Le travail forcé a été pratiqué dans l’industrie du coton. Selon plusieurs organisations internationales, les autorités ont obligé plus d’un million d’employés du secteur public à travailler dans les plantations de coton, au moment de la préparation des champs, au printemps, et lors de la récolte, à l’automne. L’Ouzbékistan occupait la deuxième place du Global Slavery Index 2016, dont l’objectif est d’estimer les pratiques relevant de l’esclavage moderne.

Liberté d’expression – défenseurs des droits humains

Les droits à la liberté d’expression et d’association ont cette année encore fait l’objet d’importantes restrictions.
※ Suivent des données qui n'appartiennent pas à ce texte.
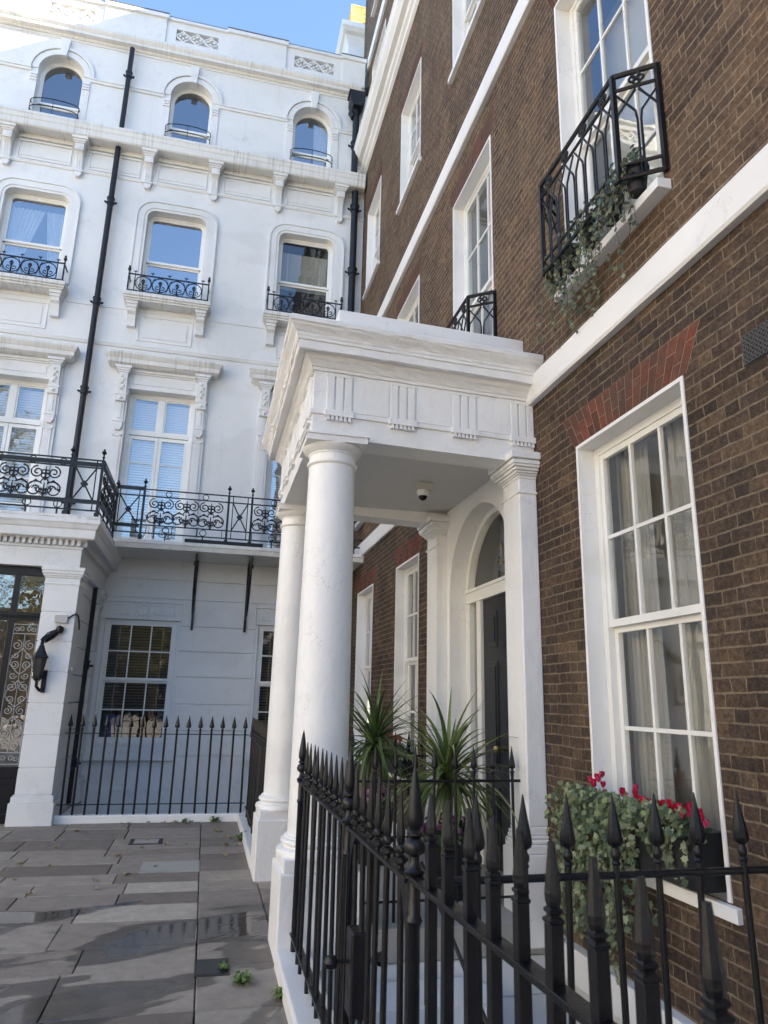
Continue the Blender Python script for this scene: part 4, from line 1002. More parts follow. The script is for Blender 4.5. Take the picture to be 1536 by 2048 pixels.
# porch entrance: black door case with silver scroll grilles
YD = 11.10
m = MB()
def fr(a, b, z0, z1, d=0): m.box(a, b, YD-.02-d, YD+.06, z0, z1)
for a, b in ((-2.40, -2.34), (-2.80, -2.72), (-3.44, -3.36), (-4.0, -3.94), (-4.46, -4.40)): fr(a, b, -1.7, 1.757)
fr(-4.46, -2.34, 1.63, 1.757, .003); fr(-4.46, -2.34, .98, 1.10, .003); fr(-4.46, -2.34, -1.12, -.98, .003); fr(-4.46, -2.34, -1.7, -1.58, .003)
dc = m.build('door_case', M_darkdoor, pc, bevel=.004)
m = MB(); x = -2.40
while x > -4.4: m.box(x-.02, x, YD-.05, YD-.02, 1.02, 1.05); x -= .035
m.box(-4.46, -2.34, YD-.045, YD-.02, 1.055, 1.075); m.build('dentil', M_darkdoor, dc)
m = MB(); m.box(-4.4, -2.4, YD+.0, YD+.03, -1.58, -1.12); m.box(-2.70, -2.42, YD-.015, YD+.0, -1.48, -1.20); m.build('door_panel', M_darkdoor, dc)
m = MB(); m.quad((-4.4, YD+.02, 1.10), (-2.4, YD+.02, 1.10), (-2.4, YD+.02, 1.63), (-4.4, YD+.02, 1.63)); m.quad((-4.4, YD+.02, -.98), (-2.4, YD+.02, -.98), (-2.4, YD+.02, .98), (-4.4, YD+.02, .98))
m.build('pane', M_glass_door, dc, fix=False)
m = MB(); m.box(-4.4, -2.3, 12.6, 12.7, -1.7, 1.75); m.build('hall_wall', mat('hall_ochre', (.20, .15, .09), .9), pc)
for gx in (-2.56,):
    T3 = lambda p: (p[0], YD-.005+p[2], p[1])
    m = MB(T3)
    a0, a1 = gx-.155, gx+.155
    for x in (a0, a1): m.tube([(x, -.96, 0), (x, .94, 0)], .006, 5)
    for z in (-.95, -.80, .80, .93): m.tube([(a0, z, 0), (a1, z, 0)], .006, 5)
    for s in (-1, 1):
        f = lambda P, s=s: [(gx+s*(a-gx), b, 0) for a, b in P]
        for zc, r_, tn, sg, ph in ((.64, .07, 1.5, 1, PI/2), (.50, .045, 1.3, -1, 0), (.37, .06, 1.5, -1, -PI/2), (.22, .05, 1.3, 1, PI), (.07, .07, 1.5, 1, PI/2), (-.10, .055, 1.4, -1, -PI/2), (-.25, .06, 1.4, 1, PI/2), (-.40, .05, 1.3, -1, 0), (-.55, .065, 1.5, -1, -PI/2), (-.70, .05, 1.3, 1, PI)):
            m.tube(f(spiral(gx+.08, zc, r_, ph, tn, .2, 20, sg)), .0055, 4)
        for zc in (.44, .0, -.48): m.tube(f([(gx+.0, zc+.16), (gx+.05, zc+.10), (gx+.13, zc+.02), (gx+.14, zc-.06), (gx+.05, zc-.16), (gx, zc-.2)]), .0055, 4)
        for zc in (.865, -.875): m.tube(f(spiral(gx+.05, zc, .04, 0, 1.2, .3, 12)), .005, 4); m.tube(f(spiral(gx+.11, zc, .035, PI, 1.2, .3, 12)), .005, 4)
    m.tube([(gx, -.8, 0), (gx, .8, 0)], .004, 4)
    m.build('door_grille', M_silver, dc, smooth=True)
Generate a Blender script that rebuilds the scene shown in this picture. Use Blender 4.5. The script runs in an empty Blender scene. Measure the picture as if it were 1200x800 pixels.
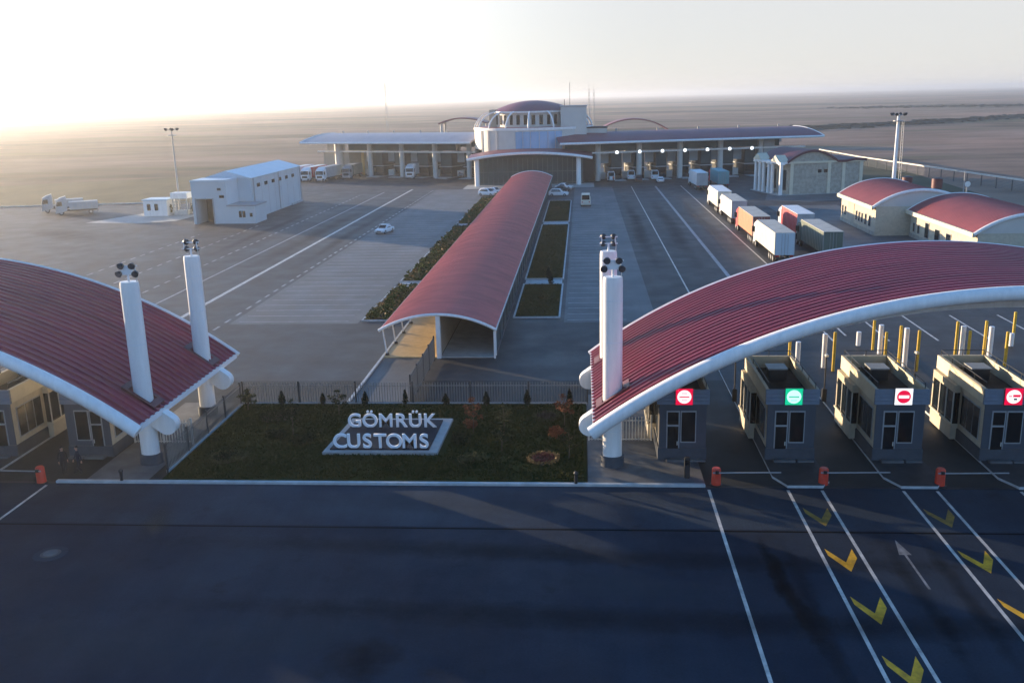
import bpy, math, random
from mathutils import Vector, Matrix
R_ = math.radians
random.seed(7)
S = bpy.context.scene
COL = S.collection

# ------------------------------------------------------------------ camera, sky, sun, exposure
cam_d = bpy.data.cameras.new('camera'); cam = bpy.data.objects.new('camera', cam_d); COL.objects.link(cam)
YAW, PIT, ROLL = R_(4.47), R_(14.55), R_(-1.40)
F = Vector((-math.sin(YAW)*math.cos(PIT), math.cos(YAW)*math.cos(PIT), -math.sin(PIT)))
R0 = Vector((math.cos(YAW), math.sin(YAW), 0)); U0 = R0.cross(F)
RR = math.cos(ROLL)*R0 + math.sin(ROLL)*U0
UU = -math.sin(ROLL)*R0 + math.cos(ROLL)*U0
M = Matrix((RR, UU, -F)).transposed().to_4x4(); M.translation = Vector((0, 0, 22.0))
cam.matrix_world = M
cam_d.sensor_width = 36.0; cam_d.lens = 1100/1200*36.0
cam_d.clip_start = 0.5; cam_d.clip_end = 60000
S.camera = cam

SUN_EL, SUN_AZ = R_(5.9), R_(-57)          # azimuth clockwise from +Y: low sun ahead on the left
w = bpy.data.worlds.new('World'); S.world = w; w.use_nodes = True
nt = w.node_tree; nt.nodes.clear()
sky = nt.nodes.new('ShaderNodeTexSky'); sky.sky_type = 'NISHITA'; sky.sun_disc = False
sky.sun_elevation = SUN_EL; sky.sun_rotation = SUN_AZ; sky.altitude = 0
sky.air_density = 0.9; sky.dust_density = 0.25; sky.ozone_density = 3.5
bg = nt.nodes.new('ShaderNodeBackground'); bg.inputs[1].default_value = 0.15
wo = nt.nodes.new('ShaderNodeOutputWorld')
# hazy morning sky: the clear Nishita sky passes into a pale band of mist low over the horizon, brighter round the sun
tcw = nt.nodes.new('ShaderNodeTexCoord'); sep = nt.nodes.new('ShaderNodeSeparateXYZ'); nt.links.new(tcw.outputs['Generated'], sep.inputs[0])
mr = nt.nodes.new('ShaderNodeMapRange'); mr.interpolation_type = 'SMOOTHSTEP'
mr.inputs['From Min'].default_value = 0.23; mr.inputs['From Max'].default_value = 0.11; mr.inputs['To Min'].default_value = 0.0; mr.inputs['To Max'].default_value = 0.93
nt.links.new(sep.outputs['Z'], mr.inputs['Value'])
dt = nt.nodes.new('ShaderNodeVectorMath'); dt.operation = 'DOT_PRODUCT'; nt.links.new(tcw.outputs['Generated'], dt.inputs[0])
dt.inputs[1].default_value = (math.sin(SUN_AZ), math.cos(SUN_AZ), 0.12)
gl = nt.nodes.new('ShaderNodeMapRange'); gl.inputs['From Min'].default_value = 0.45; gl.inputs['From Max'].default_value = 1.0; gl.interpolation_type = 'SMOOTHERSTEP'
nt.links.new(dt.outputs['Value'], gl.inputs['Value'])
band = nt.nodes.new('ShaderNodeMixRGB'); band.inputs[1].default_value = (1.47, 1.42, 1.40, 1); band.inputs[2].default_value = (3.2, 3.15, 3.0, 1)
nt.links.new(gl.outputs[0], band.inputs[0])
mx = nt.nodes.new('ShaderNodeMixRGB'); nt.links.new(mr.outputs[0], mx.inputs[0]); hs = nt.nodes.new('ShaderNodeHueSaturation'); hs.inputs['Saturation'].default_value = 1.0; nt.links.new(sky.outputs[0], hs.inputs['Color']); nt.links.new(hs.outputs[0], mx.inputs[1]); nt.links.new(band.outputs[0], mx.inputs[2])
nt.links.new(mx.outputs[0], bg.inputs[0]); nt.links.new(bg.outputs[0], wo.inputs[0])

sl = bpy.data.lights.new('sun', 'SUN'); sl.energy = 3.4; sl.angle = R_(0.5); sl.color = (1.0, 0.76, 0.50)
so = bpy.data.objects.new('sun', sl); COL.objects.link(so)
sdir = Vector((math.sin(SUN_AZ)*math.cos(SUN_EL), math.cos(SUN_AZ)*math.cos(SUN_EL), math.sin(SUN_EL)))
so.rotation_euler = (-sdir).to_track_quat('-Z', 'Y').to_euler(); so.location = (-60, 40, 60)

S.view_settings.view_transform = 'Standard'; S.view_settings.look = 'None'
S.view_settings.exposure = 1.85; S.view_settings.gamma = 1.0
S.view_settings.use_curve_mapping = False
S.render.engine = 'CYCLES'
S.cycles.use_denoising = True
S.cycles.max_bounces = 6; S.cycles.volume_bounces = 3; S.cycles.diffuse_bounces = 3
S.cycles.glossy_bounces = 3; S.cycles.transparent_max_bounces = 8
HAZE_DENSITY, HAZE_ANISO = 0.00024, 0.68

# ------------------------------------------------------------------ materials
MATS = {}
def mat(name, col, rough=0.6, var=0.12, scale=1.5, metal=0.0, bump=0.0, spec=0.5, detail=4, col2=None, emit=None, stretch=None, estr=1.0):
    if name in MATS: return MATS[name]
    m = bpy.data.materials.new(name); m.use_nodes = True; MATS[name] = m
    t = m.node_tree; b = t.nodes['Principled BSDF']
    b.inputs['Roughness'].default_value = rough; b.inputs['Metallic'].default_value = metal
    b.inputs['Specular IOR Level'].default_value = spec
    tc = t.nodes.new('ShaderNodeTexCoord'); mp = t.nodes.new('ShaderNodeMapping')
    t.links.new(tc.outputs['Object'], mp.inputs[0])
    if stretch: mp.inputs['Scale'].default_value = stretch
    n = t.nodes.new('ShaderNodeTexNoise'); n.inputs['Scale'].default_value = scale; n.inputs['Detail'].default_value = detail
    n.inputs['Roughness'].default_value = 0.62
    t.links.new(mp.outputs[0], n.inputs['Vector'])
    r = t.nodes.new('ShaderNodeValToRGB')
    c2 = col2 or tuple(min(1, c*(1+var)) for c in col)
    c1 = col if col2 else tuple(c*(1-var) for c in col)
    r.color_ramp.elements[0].position = 0.3; r.color_ramp.elements[1].position = 0.7
    r.color_ramp.elements[0].color = (*c1, 1); r.color_ramp.elements[1].color = (*c2, 1)
    t.links.new(n.outputs['Fac'], r.inputs[0]); t.links.new(r.outputs[0], b.inputs['Base Color'])
    if bump:
        bp = t.nodes.new('ShaderNodeBump'); bp.inputs['Strength'].default_value = bump; bp.inputs['Distance'].default_value = 0.05
        n2 = t.nodes.new('ShaderNodeTexNoise'); n2.inputs['Scale'].default_value = scale*8
        t.links.new(mp.outputs[0], n2.inputs['Vector'])
        t.links.new(n2.outputs['Fac'], bp.inputs['Height']); t.links.new(bp.outputs[0], b.inputs['Normal'])
    if emit:
        b.inputs['Emission Color'].default_value = (*emit, 1); b.inputs['Emission Strength'].default_value = estr
    return m

def asphalt(name, a, bcol, patch, rough=0.55, streak=0.35, spec=0.5):
    """worn asphalt: broad patches, long wheel streaks and fine grain"""
    m = bpy.data.materials.new(name); m.use_nodes = True; MATS[name] = m
    t = m.node_tree; b = t.nodes['Principled BSDF']; L = t.links.new
    tc = t.nodes.new('ShaderNodeTexCoord')
    def noise(sc, st=(1, 1, 1), det=5, ro=0.6):
        mp = t.nodes.new('ShaderNodeMapping'); mp.inputs['Scale'].default_value = st; L(tc.outputs['Object'], mp.inputs[0])
        n = t.nodes.new('ShaderNodeTexNoise'); n.inputs['Scale'].default_value = sc; n.inputs['Detail'].default_value = det; n.inputs['Roughness'].default_value = ro
        L(mp.outputs[0], n.inputs['Vector']); return n.outputs['Fac']
    def ramp(f, p0, p1, c0, c1):
        r = t.nodes.new('ShaderNodeValToRGB'); e = r.color_ramp.elements
        e[0].position, e[1].position = p0, p1; e[0].color = (*c0, 1); e[1].color = (*c1, 1); L(f, r.inputs[0]); return r.outputs[0]
    def mix(f, x, y, typ='MIX'):
        k = t.nodes.new('ShaderNodeMixRGB'); k.blend_type = typ
        if isinstance(f, float): k.inputs[0].default_value = f
        else: L(f, k.inputs[0])
        L(x, k.inputs[1]); L(y, k.inputs[2]); return k.outputs[0]
    base = ramp(noise(patch, det=7, ro=0.65), 0.38, 0.62, a, bcol)
    st = ramp(noise(0.5, (1, 0.05, 1)), 0.42, 0.62, (0.55, 0.55, 0.55), (1, 1, 1))
    base = mix(streak, base, st, 'MULTIPLY')
    spots = ramp(noise(0.45, det=8, ro=0.7), 0.30, 0.42, (0.55, 0.53, 0.5), (1, 1, 1))
    base = mix(0.8, base, spots, 'MULTIPLY')
    grain = ramp(noise(9, det=3), 0.3, 0.7, (0.82, 0.82, 0.82), (1.12, 1.12, 1.12))
    base = mix(1.0, base, grain, 'MULTIPLY')
    L(base, b.inputs['Base Color'])
    rr = ramp(noise(0.25, det=6), 0.3, 0.7, (rough-.1,)*3, (rough+.12,)*3); L(rr, b.inputs['Roughness'])
    b.inputs['Specular IOR Level'].default_value = spec
    bp = t.nodes.new('ShaderNodeBump'); bp.inputs['Strength'].default_value = 0.25; bp.inputs['Distance'].default_value = 0.02
    L(noise(14), bp.inputs['Height']); L(bp.outputs[0], b.inputs['Normal'])
    return m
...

Des militants qui cherchaient à réunir des informations sur le recours au travail forcé dans les plantations de coton ont été la cible à plusieurs reprises d’arrestations et de perquisitions.

Le 8 octobre, Elena Ourlaïeva, directrice de l’ONG indépendante Alliance des défenseurs des droits humains d’Ouzbékistan, le photographe indépendant Timour Karpov, ainsi que deux militants français ont été arrêtés par des policiers et des agents du SSN dans le district de Bouk (région de Tachkent). Ces quatre personnes étaient venues interviewer des professionnels de la santé et des enseignants envoyés par les autorités dans les champs de coton. Elena Ourlaïeva a expliqué qu’elle avait été conduite jusqu’à une salle d’interrogatoire du poste de police de Bouk par un groupe de femmes. Deux d’entre elles l’auraient tirée par les cheveux, frappée à coups de poing et injuriée. Les policiers présents n’auraient pas cherché à s’interposer. Au contraire, ils auraient menacé Elena Ourlaïeva et auraient refusé d’appeler quelqu’un pour lui prodiguer des soins. Elena Ourlaïeva a finalement été relâchée sans inculpation au bout de six heures. Timour Karpov a quant à lui été détenu pendant 10 heures et a fait l’objet de menaces. Leur matériel d’enregistrement et les documents qu’ils avaient avec eux leur ont été confisqués.